The Palestinian Authority's murderous resolves must be confronted by a force sufficient to deter them. International law approves such use of force, which remains the only means of defeating any aggressor. The failure of the appeasement of Hitler prior to World War II bears witness to this. The treaties that followed the defeat in battle of aggressive, ambitious despots usually proved long lasting. Treaties made with such dictators never did. These are the realities reflected by history of international relations.
So there can be no 'cycle of violence' issue in the conflict between Israel and the PLO any more than there could be a "'cycle of violence' issue in persevering with the war against Hitler. The only issue in both cases is how to wage the war. Those who do not want to fight should at least institute effective deterrence.
Arguing, as so many do, that "there is no military solution" is dishonest. The truth is that, until deterrence is made effective, there is no peaceful solution that the PA will implement and accept. The incitement to murder in Palestinian media and Palestinian schoolbooks should have made this abundantly clear. The reiteration of the 'Phased Plan' for Israel's destruction in Arabic, which is simultaneously camouflaged by lying propaganda in English and French, is proof positive of aggressive intent. In simple terms, enough force must be used to deter the crimes of constant murder and terror.
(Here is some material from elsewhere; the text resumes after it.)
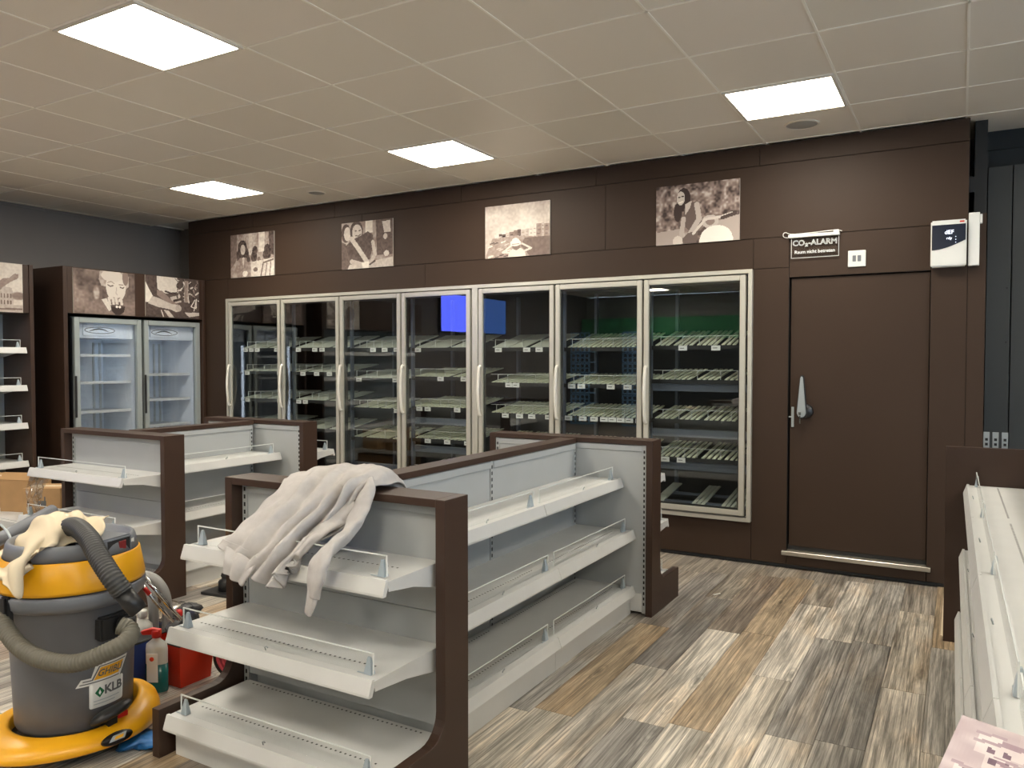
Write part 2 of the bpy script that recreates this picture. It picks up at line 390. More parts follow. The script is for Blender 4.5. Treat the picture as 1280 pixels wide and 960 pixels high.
# right and front walls, with the shop windows that bring the daylight in
wr = MB()
wys = [(-7.9, -6.2), (-6.0, -4.3), (-4.1, -2.4)]
ys = [YF] + [q for p in wys for q in p] + [.45]
for a, b in zip(ys[::2], ys[1::2]): wr.box(XR, XR + .15, a, b, 0, HC)
for a, b in wys: wr.box(XR, XR + .15, a, b, 0, .35); wr.box(XR, XR + .15, a, b, 2.7, HC)
struct('wall_right', wr, M['wall_light'])
for n, (a, b) in enumerate(wys):
    f = MB()
    for q in ((a, a + .06, .35, 2.7), (b - .06, b, .35, 2.7), (a + .06, b - .06, .35, .41), (a + .06, b - .06, 2.64, 2.7), (a + .06, b - .06, 1.9, 1.95)): f.box(XR + .03, XR + .10, *q)
    wn = struct('window_%d' % (n + 1), f, M['winframe'])
    MB().box(XR + .06, XR + .068, a + .06, b - .06, .41, 2.64).build('pane', M['winglass'], wn)
struct('wall_front', MB().box(XL, XR, YF - .1, YF, 0, HC), M['wall_light'])

# ---------------------------------------------------------------- cold room door
d = struct('door_1', MB().box(DX0 + .012, DX1 - .003, .02, .09, DZ0 + .035, DZ1 - .006), M['brown_wall'], bevel=.002)
MB().box(DX0 + .003, DX1 - .003, .03, .07, DZ0 + .005, DZ0 + .034).build('bottom_seal', M['blackp'], d)
MB().box(DX0 + .003, DX1 - .003, .012, .11, DZ0 - .027, DZ0 + .004).build('threshold', M['steel'], d)
sill = MB().box(-1.115, -.163, -.030, 0, .094, .125).build('sill', M['steel'], d, .003); sill['label'] = 'brushed steel sill strip'
hx, hz = -.985, 1.125
lev = MB().prism([(hx - .030, hz), (hx - .022, hz - .022), (hx, hz - .032), (hx + .022, hz - .022), (hx + .030, hz), (hx + .008, hz + .255), (hx, hz + .262), (hx - .008, hz + .255)], -.052, -.034, 'y')
lv = lev.build('handle', M['galv'], d, .004); lv['label'] = 'tapered metal lever handle'
MB().prism([(hx - .038, hz), (hx - .026, hz - .030), (hx, hz - .042), (hx + .026, hz - .030), (hx + .038, hz), (hx + .014, hz + .262), (hx, hz + .272), (hx - .014, hz + .262)], -.034, -.022, 'y').build('handle_back', M['blackp'], lv, .003)
MB().lathe([(0, 0), (.050, 0), (.046, .03), (0, .032)], n=28).build('handle_base', M['blackp'], d, mx=T(hx + .022, .021, hz + .012, rx=PI / 2))
MB().box(hx - .012, hx - .004, -.057, -.051, hz - .075, hz - .02).box(hx - .016, hx + .0, -.068, -.052, hz - .012, hz + .008).build('key', M['chrome'], lv, .001)
MB().box(DX0 + .022, DX0 + .040, .012, .020, 1.02, 1.165).box(DX0 + .004, DX0 + .022, .010, .018, 1.088, 1.098).build('latch_plate', M['galv'], d, .001)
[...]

The punishment to be expected must be too great for anyone to accept, however ideologically committed.
Academicians writing about proposed solutions for suicide bombing tend to suggest changes in Moslem societies. This tendency, characteristic of Left-wing intellectuals, is understandable but flawed. First, the solution is needed now - not in a remote utopian future, and secondly, it does not address the issue. The issue is how to compel accountability by deterrence, i.e. how to make the Moslem authorities under whose active or passive auspices suicide bombers are educated, trained and sent to do their deadly work fear to tolerate Islamic teaching of hatred and institutions that foster it. The latter are legitimate military targets. In the case of the Israel-Palestinian conflict, if the Palestinian Authority refuses to liquidate these sources of terrorism the IDF should do so. And this means that the Palestinian security forces, which permit them to flourish and/or preach terrorism on Fridays in the mosques, must be punished too. Few outside the European Community would accept that terrorist institutions or the Governments sponsoring them are not morally justifiable military targets.
Some 80% of Palestinians polled support violence against Israeli Jews. So loss of water, electricity, media and electronic communications might provide social and collective disincentives to violence, where peace offers and talks have not. If violence persists, the next phase should be the arrest of the heads of Palestinian media and paramilitary organizations, who would stand trial for their crimes. Withdrawing the Israeli tanks would be taken as proof of irresolution and help the terrorists to carry on. And the situation is too far-gone to offer the carrot of a Palestinian state. During the last nine years, the Palestinians have proved themselves totally incapable of running a state that is not totalitarian and utterly corrupt. Moreover, on all past evidence, the goal of such a state will continue to be Israel's destruction, whatever its lying spokesmen say in public. What is needed now is a demonstration that the entire ethos and behavior of the Palestinian Authority cannot and will not be tolerated.
This kind of reasoning lies behind the US 'war on terror', but not behind the European and French appeasement of the PA. Israel cannot afford to indulge in futile ambivalence towards the murderers on its doorstep. It needs an information campaign to make the reasons for its policy plain. But it must also demonstrate resolve. For as long as it fails to do so, it advertises readiness to be deflected and no real intention to deal effectively with the deadly danger threatening it. It is hard for Israel's supporters abroad to argue the case for self-defense while Israel itself is half-hearted about implementing it. It is also hard to negotiate from a position that accepts amnesia as its starting point: a week of quiet is an insult to the families who have lost loved ones and disguises the real-life horror of the "low intensity" conflict waged by the PA.
Sadly, this failure is a betrayal of Government responsibility. It means that it does not matter what happens so long as the dream marches on. Even to mention allowing Arafat to leave Ramallah because three hoodlums are 'arrested' within the framework of the revolving door policy of the PA betrays a lack of willingness to grasp the nettle. The PA's real choice is between responsible and responsive Government in the autonomy area or Israeli actions to deter terrorism. Unfortunately, the Palestinian public seems even more fanatic and war loving than its leaders - not because it has no hope but because it still hopes to eradicate Zionism by terrorism. Neither the mindset nor the traditions of this public have any use for democracy. President Clinton may have connived in the corrupt 'elections' to the Palestinian 'assembly', but everyone knew that almost all the results were determined in advance and that "international supervision" could not eliminate the fears that those who urged people to vote otherwise risked persecution from Arafat's police and security services.
As both the goals of the Palestinian Authority and the character of the people it is ruling cannot be changed by any concessions it is offered, Israel's only safe choice is a deterrent posture that makes the PA fear the consequences of its violence.